Despite gains in natural gas and renewable energy output, coal still powers about 40 percent of U.S. electricity needs.

Development of coal-fired power plants doesn’t come cheap, and Hayes said unreasonable greenhouse gas limits on new and, eventually, existing coal facilities will kill investment.

That, industry officials assert, could be disastrous for an economy mired in slow job growth with an unemployment rate of 7.2 percent – down last month, mainly because 312,000 people just stopped looking for work.

The Washington, D.C.-based National Mining Association, which represents coal and mineral mining companies nationwide, warns the EPA’s limits could put in peril an industry that supports more than 800,000 jobs, many of them delivering wages well above state and national averages.

“That is the area that is really going to put this conversation at the forefront,” said NMA spokeswoman Nancy Gravatt. “This puts thousands of middle-class jobs at risk, and it’s akin to an energy tax on consumers. The hardest hit would be those on fixed incomes, like retirees.”

The average household already spends 20 percent of its disposable income on energy, Gravatt said. Unattainable CO2 regulations would only add to that energy burden, the mining spokeswoman asserts.

Also in the crosshairs, according to economic experts, the manufacturing sector, which has seen a resurgence in old industrial-heavy states like Ohio, Indiana and Wisconsin. Gravatt said limiting coal would hit hard a sector the president has made a big show of supporting.

“When you look at the states with the highest percentage of coal-fired electricity, they tend to be states with the highest number of manufacturers,” she said.

Some damage already has been done in what Obama administration critics have labeled the president’s war on coal.

U.S. Rep. Keith Rothfus and U.S. Sen. Pat Toomey, Pennsylvania Republicans, and at least 11 of their colleagues in the Pennsylvania congressional delegation in July urged Obama to stop the EPA from finalizing its new regulations on greenhouse gas emissions.

The letter was sent two days after a local energy provider announced it would close two of its Western Pennsylvania coal-fired power plants over concerns about the costs of complying with current and future regulations.

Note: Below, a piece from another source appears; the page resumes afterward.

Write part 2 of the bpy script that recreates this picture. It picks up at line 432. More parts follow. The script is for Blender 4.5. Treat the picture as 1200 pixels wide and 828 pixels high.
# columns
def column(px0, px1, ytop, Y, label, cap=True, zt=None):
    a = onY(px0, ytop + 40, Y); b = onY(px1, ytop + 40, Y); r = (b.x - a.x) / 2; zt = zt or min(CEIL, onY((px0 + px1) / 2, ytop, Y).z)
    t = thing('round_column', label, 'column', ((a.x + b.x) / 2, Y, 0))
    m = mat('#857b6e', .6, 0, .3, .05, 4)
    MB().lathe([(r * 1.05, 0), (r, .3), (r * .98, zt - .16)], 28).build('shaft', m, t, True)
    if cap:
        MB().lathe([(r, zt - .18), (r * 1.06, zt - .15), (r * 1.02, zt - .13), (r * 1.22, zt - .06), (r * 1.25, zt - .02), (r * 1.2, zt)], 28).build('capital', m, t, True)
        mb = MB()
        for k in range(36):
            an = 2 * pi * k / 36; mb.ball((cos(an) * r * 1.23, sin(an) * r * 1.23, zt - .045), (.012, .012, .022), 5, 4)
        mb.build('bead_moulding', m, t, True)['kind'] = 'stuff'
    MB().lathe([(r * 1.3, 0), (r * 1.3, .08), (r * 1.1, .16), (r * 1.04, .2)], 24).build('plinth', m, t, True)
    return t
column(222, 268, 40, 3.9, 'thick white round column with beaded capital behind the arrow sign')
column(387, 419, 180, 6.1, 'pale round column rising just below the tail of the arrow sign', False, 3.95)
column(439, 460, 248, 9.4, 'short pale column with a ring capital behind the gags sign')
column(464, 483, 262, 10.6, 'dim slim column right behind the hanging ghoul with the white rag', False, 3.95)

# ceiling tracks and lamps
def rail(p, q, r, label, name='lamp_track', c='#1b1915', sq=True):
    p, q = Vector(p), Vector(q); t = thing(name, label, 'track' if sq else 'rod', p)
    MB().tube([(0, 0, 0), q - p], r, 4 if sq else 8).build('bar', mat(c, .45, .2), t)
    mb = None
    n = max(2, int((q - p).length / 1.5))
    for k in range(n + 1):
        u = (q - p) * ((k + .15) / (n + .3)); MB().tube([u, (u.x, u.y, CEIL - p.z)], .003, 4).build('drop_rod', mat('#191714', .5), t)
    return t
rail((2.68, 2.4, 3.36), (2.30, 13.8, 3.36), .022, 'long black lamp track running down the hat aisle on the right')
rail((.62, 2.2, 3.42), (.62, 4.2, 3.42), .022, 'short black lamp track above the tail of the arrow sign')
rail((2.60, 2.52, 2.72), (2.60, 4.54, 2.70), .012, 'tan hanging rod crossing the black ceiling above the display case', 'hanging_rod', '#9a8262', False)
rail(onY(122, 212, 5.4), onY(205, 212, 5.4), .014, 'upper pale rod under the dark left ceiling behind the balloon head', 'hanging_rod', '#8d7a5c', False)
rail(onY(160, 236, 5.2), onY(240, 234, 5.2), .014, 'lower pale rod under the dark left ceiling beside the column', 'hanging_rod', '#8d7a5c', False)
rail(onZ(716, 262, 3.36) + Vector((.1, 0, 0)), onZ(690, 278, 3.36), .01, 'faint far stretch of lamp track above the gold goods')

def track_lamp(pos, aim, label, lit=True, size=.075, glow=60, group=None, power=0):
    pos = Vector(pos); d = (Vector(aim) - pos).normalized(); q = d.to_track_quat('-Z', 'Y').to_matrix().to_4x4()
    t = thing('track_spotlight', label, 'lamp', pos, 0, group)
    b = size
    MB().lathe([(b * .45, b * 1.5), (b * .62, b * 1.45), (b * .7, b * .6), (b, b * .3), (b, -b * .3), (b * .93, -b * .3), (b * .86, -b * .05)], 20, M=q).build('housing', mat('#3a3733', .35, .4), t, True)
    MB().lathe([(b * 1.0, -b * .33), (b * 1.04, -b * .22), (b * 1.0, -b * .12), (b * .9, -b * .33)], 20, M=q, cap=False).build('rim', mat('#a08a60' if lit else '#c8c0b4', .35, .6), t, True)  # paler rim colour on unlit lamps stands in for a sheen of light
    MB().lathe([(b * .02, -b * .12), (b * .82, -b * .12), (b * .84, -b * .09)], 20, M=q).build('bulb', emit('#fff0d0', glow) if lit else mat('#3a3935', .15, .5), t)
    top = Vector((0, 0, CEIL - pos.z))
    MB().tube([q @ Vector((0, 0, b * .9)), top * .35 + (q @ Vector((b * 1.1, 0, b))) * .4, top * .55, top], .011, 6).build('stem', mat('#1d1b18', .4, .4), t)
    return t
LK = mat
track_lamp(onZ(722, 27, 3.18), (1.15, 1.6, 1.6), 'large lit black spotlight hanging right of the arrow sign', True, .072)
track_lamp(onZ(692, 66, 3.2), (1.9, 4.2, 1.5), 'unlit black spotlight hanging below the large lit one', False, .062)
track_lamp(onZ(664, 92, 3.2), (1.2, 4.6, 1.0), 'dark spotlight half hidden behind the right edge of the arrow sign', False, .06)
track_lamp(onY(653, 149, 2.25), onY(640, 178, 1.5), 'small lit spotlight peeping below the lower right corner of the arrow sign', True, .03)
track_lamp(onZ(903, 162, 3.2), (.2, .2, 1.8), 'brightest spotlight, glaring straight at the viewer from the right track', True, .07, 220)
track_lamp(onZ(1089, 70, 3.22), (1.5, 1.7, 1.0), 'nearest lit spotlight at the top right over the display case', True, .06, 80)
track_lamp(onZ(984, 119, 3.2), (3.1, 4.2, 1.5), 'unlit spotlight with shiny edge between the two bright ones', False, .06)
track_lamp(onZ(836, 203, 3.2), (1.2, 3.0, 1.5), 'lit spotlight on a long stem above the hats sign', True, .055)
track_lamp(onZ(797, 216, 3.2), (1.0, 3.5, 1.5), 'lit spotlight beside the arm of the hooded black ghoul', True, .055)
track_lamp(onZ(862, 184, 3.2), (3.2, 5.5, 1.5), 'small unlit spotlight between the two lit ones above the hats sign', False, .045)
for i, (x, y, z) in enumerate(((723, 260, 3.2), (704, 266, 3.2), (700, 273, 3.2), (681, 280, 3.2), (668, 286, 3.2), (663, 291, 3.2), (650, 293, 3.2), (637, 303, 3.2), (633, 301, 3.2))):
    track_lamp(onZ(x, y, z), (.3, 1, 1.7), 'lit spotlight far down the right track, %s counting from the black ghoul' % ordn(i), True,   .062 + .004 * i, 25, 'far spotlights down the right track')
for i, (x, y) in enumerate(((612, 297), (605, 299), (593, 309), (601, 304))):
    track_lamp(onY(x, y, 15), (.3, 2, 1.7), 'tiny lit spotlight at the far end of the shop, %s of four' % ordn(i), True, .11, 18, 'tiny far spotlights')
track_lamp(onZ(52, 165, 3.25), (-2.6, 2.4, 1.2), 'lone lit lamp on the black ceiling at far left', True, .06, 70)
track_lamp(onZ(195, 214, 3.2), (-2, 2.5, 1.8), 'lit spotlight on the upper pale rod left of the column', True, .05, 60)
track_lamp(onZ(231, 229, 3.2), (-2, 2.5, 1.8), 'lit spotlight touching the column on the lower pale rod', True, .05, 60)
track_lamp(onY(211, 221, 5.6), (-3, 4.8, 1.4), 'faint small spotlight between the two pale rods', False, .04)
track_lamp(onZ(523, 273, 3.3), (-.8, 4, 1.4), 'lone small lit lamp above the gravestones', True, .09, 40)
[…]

“(W)e learned that at least three hundred Western Pennsylvanians will lose their jobs because of the cost of complying with current and future regulations,” Rothfus said in a statement. “These hardworking moms and dads are losing their livelihoods and the ability to support their families and contribute to their communities. The disastrous impact of President Obama’s burdensome regulations on our communities underscores the need for regulatory reform, rather than more red tape.”

Nonsense, says Frank O’Donnell, president of environmental watchdog Clean Air Watch.

“In the real world, I’m not sure if these standards will have much, if any, impact. No one is really contemplating building new coal plants now,” he told Watchdog.org. O’Donnell added that the cost shifts in the energy market have made natural gas a more viable option for power plant developers.

“Coal was once the king of the hill, and now it is sliding to the bottom of the hill,” the environmentalist said.

The Obama administration plan includes funding for carbon capture technology, demanded for new coal-fired plants. Some $8 billion in tax credits would be on the table.

Stricter limits for new plants will drive stricter regulations on existing plants, where the real problem is, O’Donnell said.

“We hope the EPA will in fact proceed with these regulations in an expeditious fashion,” he said. “If they do, I see the health and environmental communities cheering very loudly for the president to move ahead and make this a positive part of his legacy.”

Coal industry officials say they welcome and support advancing cleaner standards. They just want the Obama administration to assign reasonable, achievable targets. If the rumored limits come to pass, Hayes said it would be tantamount to the government demanding General Motors build cars with fuel economies of 50 mph to 60 mph overnight.

Coal advocates remain hopeful the new EPA administrator lives up to a recent public relations description, which characterizes McCarthy as a “leading advocate for common-sense strategies to protect public health and the environment.”